I suppose it didn't really touch on the deeper, darker, more graphic aspects until later. You feel for the characters, but there isn't really any really high-octane nightmare fuel or anything in the early books (in tvtropes-speak) until maybe until the David arc or slightly beyond. It walks the border between Children and Teens, but I'd say it started out as a children's series (I remember being hooked onto it when I was 10 or 11 or so).
It's a great, rather fun (if at times slightly scary) read for children. At the same time, reading and re-reading the series throughout my teenage years and coming back now as a 20 year old, I find out that almost every time, I catch on something that I would have missed out on when I was younger.
At 10, I was just generally having fun with all the animal descriptions and reading the book at face value (and learning how to write well, heh).

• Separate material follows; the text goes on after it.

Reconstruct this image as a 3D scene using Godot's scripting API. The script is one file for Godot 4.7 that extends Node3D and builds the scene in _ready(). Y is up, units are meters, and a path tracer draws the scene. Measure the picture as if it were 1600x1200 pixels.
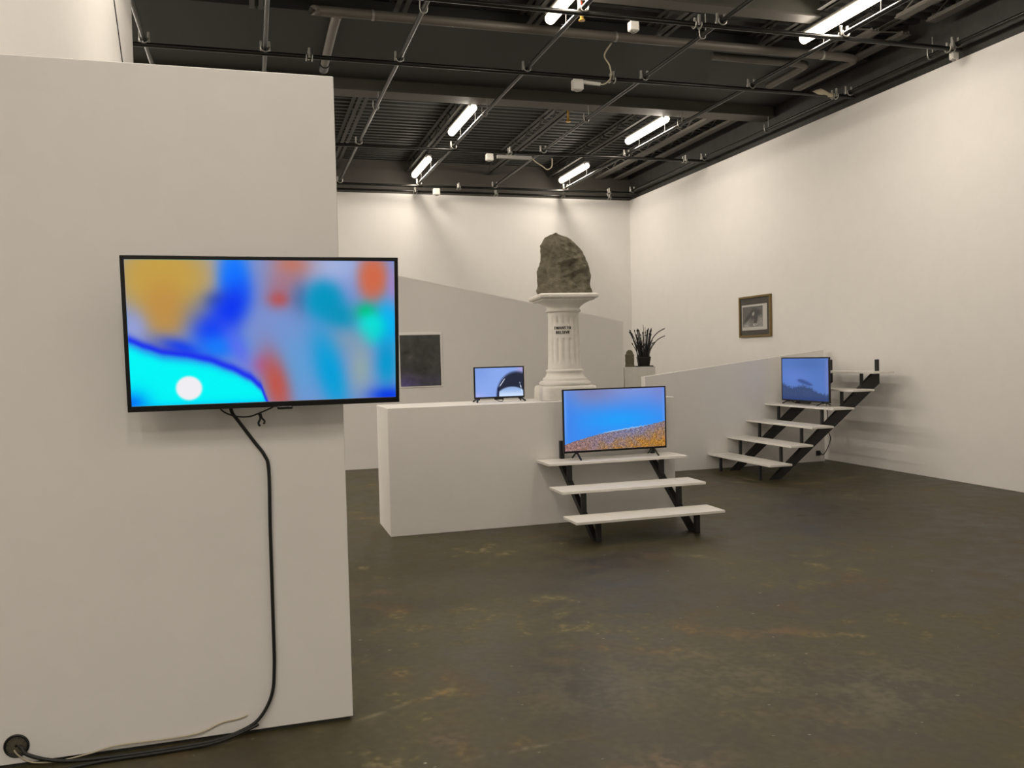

I remember being hugely excited, though confused by some things. As a child, I didn't understand some of the more... ugly things (mature themes), like death, war, sacrifices, etc. They were just passing words, theories, if you will, with no real weight or impact. What I remember learning was about how everyone will have a different point of view. How differences in who you are don't make what you think any less important. How friends stick up for each other.
As a teenager, I looked a little deeper and saw the shades of grey, morality, sacrifices, the greater good, etc. In other words, stuff that I might have caught but didn't understand as a child, including war and related themes, which I linked back to what I caught as a child. And I think there's something in there for very age group and every reader, new or returning.
I think that RE stretching the boundaries, KA wrote the series across 6 years. Towards the end, I suppose she wanted to keep the same audience engaged in Animorphs.